Question

The mean of 100 items is 48 and their standard deviation is 10. Find the sum of all the items.

Answer 1

Hint: Use the mean formula which is the average of the sum of the terms and is calculated by $\bar x = \dfrac{{\sum {{x_i}} }}{n}$. Then substitute the mean of the items and the total number of items. Then, do the simplification to get the sum of all items.

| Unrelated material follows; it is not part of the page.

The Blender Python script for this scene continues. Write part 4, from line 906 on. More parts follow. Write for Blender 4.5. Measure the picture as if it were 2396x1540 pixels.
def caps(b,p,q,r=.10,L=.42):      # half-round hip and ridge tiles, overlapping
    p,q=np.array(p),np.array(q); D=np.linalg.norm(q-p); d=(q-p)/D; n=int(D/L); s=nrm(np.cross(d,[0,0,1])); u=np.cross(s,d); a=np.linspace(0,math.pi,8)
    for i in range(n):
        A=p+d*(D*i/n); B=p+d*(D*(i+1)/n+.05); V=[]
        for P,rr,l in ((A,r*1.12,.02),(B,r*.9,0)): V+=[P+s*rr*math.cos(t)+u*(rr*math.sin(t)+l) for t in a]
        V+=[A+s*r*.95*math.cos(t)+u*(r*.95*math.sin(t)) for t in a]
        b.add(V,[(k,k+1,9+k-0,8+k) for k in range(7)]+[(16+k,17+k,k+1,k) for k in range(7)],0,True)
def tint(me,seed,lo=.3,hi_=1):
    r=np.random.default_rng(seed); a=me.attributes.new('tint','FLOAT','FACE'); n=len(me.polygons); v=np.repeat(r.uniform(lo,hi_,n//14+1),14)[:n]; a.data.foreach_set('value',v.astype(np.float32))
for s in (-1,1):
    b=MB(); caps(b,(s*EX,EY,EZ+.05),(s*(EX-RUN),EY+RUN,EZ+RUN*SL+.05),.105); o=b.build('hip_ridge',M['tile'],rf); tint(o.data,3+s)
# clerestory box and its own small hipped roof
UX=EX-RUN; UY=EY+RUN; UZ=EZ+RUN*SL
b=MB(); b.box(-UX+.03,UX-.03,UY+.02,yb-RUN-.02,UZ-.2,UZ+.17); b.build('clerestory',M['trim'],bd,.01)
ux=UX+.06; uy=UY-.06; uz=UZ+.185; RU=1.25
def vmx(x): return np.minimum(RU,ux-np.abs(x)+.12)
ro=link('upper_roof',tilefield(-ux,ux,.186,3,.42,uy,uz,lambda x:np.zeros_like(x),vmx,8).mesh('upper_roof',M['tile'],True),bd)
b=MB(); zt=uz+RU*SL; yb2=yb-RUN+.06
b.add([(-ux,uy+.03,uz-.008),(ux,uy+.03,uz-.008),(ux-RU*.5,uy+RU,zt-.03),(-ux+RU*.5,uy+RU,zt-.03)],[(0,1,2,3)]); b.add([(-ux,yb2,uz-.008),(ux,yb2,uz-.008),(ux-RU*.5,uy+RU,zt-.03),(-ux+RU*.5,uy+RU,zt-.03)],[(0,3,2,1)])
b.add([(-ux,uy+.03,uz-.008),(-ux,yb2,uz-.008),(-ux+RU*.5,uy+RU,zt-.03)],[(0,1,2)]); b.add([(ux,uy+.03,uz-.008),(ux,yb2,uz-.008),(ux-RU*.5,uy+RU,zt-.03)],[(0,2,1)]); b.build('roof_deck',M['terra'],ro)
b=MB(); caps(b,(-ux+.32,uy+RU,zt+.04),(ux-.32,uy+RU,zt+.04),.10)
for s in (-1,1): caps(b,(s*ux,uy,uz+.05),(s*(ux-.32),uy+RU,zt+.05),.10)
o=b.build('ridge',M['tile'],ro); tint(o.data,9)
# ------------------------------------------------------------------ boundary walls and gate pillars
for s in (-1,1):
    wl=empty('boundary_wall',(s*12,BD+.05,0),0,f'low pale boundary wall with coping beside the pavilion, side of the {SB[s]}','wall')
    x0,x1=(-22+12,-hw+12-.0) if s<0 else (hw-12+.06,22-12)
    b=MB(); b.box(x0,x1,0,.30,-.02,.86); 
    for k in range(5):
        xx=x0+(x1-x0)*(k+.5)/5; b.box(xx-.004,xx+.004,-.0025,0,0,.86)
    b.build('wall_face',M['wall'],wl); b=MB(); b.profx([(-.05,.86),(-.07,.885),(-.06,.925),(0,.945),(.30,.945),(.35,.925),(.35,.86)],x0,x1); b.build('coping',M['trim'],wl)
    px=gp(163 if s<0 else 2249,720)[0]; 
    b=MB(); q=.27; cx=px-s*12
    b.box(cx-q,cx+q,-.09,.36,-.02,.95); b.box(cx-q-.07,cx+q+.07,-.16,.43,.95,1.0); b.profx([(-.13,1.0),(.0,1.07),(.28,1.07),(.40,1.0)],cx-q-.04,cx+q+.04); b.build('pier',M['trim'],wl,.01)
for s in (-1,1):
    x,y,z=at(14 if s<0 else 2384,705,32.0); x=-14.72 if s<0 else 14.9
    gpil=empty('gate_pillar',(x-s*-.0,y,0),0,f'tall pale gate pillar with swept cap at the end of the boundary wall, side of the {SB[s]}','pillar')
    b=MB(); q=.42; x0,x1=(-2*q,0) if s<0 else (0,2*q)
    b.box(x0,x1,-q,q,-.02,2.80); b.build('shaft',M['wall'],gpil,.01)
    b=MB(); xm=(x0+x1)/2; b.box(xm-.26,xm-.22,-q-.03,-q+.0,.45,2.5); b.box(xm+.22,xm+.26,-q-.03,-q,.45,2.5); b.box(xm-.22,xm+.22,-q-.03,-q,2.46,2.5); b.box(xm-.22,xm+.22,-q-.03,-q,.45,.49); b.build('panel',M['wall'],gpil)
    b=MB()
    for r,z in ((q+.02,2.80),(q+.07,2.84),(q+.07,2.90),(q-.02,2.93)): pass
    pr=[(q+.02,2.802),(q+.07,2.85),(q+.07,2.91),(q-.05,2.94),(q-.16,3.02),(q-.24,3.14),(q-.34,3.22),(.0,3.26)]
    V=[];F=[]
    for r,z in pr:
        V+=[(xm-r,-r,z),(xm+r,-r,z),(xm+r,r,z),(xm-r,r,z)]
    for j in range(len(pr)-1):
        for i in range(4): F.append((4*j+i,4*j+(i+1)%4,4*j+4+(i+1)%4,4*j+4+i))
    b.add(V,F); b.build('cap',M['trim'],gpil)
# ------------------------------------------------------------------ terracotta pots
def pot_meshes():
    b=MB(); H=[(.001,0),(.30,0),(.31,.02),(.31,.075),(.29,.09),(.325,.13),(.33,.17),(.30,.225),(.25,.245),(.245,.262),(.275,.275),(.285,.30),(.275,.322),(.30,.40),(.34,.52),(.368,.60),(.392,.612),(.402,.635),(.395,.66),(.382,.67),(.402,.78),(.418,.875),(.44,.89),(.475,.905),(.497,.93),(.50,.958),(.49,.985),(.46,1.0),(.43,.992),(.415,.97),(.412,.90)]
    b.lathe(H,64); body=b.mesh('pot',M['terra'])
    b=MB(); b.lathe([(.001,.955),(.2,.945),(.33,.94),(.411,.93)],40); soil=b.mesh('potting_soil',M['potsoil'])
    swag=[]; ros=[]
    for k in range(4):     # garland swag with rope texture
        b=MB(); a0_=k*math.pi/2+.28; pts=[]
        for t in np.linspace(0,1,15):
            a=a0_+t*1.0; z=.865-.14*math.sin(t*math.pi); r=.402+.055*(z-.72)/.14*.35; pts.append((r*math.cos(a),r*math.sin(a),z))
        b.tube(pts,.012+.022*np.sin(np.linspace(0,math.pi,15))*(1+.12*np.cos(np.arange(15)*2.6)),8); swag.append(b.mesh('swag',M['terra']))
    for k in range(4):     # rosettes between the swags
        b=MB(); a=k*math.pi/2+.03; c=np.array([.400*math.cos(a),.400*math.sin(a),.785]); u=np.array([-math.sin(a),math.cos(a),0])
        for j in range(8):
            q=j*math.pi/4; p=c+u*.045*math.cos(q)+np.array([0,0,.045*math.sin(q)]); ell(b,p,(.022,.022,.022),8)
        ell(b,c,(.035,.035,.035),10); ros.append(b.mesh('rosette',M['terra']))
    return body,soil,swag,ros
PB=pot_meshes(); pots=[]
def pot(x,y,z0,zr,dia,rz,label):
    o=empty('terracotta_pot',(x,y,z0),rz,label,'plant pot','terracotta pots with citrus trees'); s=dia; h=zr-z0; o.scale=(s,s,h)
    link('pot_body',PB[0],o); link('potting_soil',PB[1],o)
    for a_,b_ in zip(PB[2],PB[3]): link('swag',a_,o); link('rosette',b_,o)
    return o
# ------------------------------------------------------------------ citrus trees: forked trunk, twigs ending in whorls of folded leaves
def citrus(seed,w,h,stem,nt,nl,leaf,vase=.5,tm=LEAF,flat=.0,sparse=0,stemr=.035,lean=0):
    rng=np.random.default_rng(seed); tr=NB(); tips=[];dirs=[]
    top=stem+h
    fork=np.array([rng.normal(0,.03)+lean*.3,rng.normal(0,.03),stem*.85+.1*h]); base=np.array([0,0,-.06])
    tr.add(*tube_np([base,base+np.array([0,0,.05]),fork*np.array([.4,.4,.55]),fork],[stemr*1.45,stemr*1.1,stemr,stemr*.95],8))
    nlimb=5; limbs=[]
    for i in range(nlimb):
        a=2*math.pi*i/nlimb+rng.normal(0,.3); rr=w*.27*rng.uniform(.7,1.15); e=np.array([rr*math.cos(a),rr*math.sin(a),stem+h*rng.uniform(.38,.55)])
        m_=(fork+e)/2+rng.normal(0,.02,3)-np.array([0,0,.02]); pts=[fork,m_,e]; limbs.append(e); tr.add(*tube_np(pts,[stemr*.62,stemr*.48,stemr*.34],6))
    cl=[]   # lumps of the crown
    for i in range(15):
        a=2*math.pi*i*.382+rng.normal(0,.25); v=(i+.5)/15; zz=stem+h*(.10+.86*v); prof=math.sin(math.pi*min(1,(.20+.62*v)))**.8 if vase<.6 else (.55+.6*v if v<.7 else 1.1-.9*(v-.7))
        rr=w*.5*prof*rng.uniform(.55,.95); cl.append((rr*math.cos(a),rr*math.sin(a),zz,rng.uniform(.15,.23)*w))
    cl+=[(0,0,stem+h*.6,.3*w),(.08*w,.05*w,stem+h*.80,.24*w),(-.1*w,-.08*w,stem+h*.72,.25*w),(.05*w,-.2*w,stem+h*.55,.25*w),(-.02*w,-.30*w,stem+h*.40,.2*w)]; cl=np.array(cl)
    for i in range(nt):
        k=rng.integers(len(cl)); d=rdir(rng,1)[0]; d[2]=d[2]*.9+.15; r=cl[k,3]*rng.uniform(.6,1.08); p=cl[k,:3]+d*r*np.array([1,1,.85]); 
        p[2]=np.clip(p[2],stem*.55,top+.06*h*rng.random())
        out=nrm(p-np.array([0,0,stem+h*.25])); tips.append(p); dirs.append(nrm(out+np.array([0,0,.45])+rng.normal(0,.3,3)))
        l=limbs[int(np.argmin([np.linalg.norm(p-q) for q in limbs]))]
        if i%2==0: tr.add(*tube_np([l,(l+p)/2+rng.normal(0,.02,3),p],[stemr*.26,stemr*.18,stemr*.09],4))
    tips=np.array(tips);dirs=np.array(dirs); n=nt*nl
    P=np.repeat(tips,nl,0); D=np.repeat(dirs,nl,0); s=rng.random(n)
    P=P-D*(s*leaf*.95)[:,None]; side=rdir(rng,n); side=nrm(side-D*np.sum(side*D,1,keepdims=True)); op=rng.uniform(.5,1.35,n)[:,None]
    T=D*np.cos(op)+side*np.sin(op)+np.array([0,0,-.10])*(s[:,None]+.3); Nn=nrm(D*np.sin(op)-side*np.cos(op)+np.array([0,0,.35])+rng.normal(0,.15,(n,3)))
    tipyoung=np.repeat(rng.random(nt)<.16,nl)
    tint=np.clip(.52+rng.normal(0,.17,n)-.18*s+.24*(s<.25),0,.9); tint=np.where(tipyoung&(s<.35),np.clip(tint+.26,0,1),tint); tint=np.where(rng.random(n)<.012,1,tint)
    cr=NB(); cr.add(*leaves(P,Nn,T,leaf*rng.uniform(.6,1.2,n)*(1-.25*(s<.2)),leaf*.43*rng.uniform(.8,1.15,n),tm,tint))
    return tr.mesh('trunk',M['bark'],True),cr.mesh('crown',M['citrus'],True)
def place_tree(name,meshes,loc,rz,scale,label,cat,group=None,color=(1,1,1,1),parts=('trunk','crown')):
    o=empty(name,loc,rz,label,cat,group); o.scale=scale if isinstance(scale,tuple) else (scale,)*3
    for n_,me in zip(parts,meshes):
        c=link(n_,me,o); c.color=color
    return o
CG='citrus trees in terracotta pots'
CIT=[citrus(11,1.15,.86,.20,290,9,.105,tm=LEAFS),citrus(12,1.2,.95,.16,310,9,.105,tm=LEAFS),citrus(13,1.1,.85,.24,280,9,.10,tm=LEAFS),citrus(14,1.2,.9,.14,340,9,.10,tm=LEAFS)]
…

Complete step-by-step solution:
The mean of 100 items is 48 and their standard deviation is 10.
We have to find the sum of all items.
Mean is the measure of the average of a set of values which can be calculated by dividing the sum of all the observations by the number of observations. There are four different ways to measure the mean of a data set. They are arithmetic mean, geometric mean, harmonic mean, and weighted arithmetic mean. Usually, the arithmetic mean is calculated because it is easy to calculate.
The mean is calculated by dividing the sum of observations by the number of observations. The formula is given by,
$\bar x = \dfrac{{\sum {{x_i}} }}{n}$
Now, substitute the value of mean and number of items in the mean formula,
$ \Rightarrow 48 = \dfrac{{\sum {{x_i}} }}{{100}}$
Cross-multiply the terms,
$\therefore \sum {{x_i}} = 4800$

Hence, the sum of all the items is 4800.

Note: Whenever we face such types of problems the key point that we need to recall is that Mean or Arithmetic mean is the average of given numbers. It is found by calculating the sum of the given numbers and dividing it by how many numbers there are. These types of questions are based only on this definition and can be easily solved using this.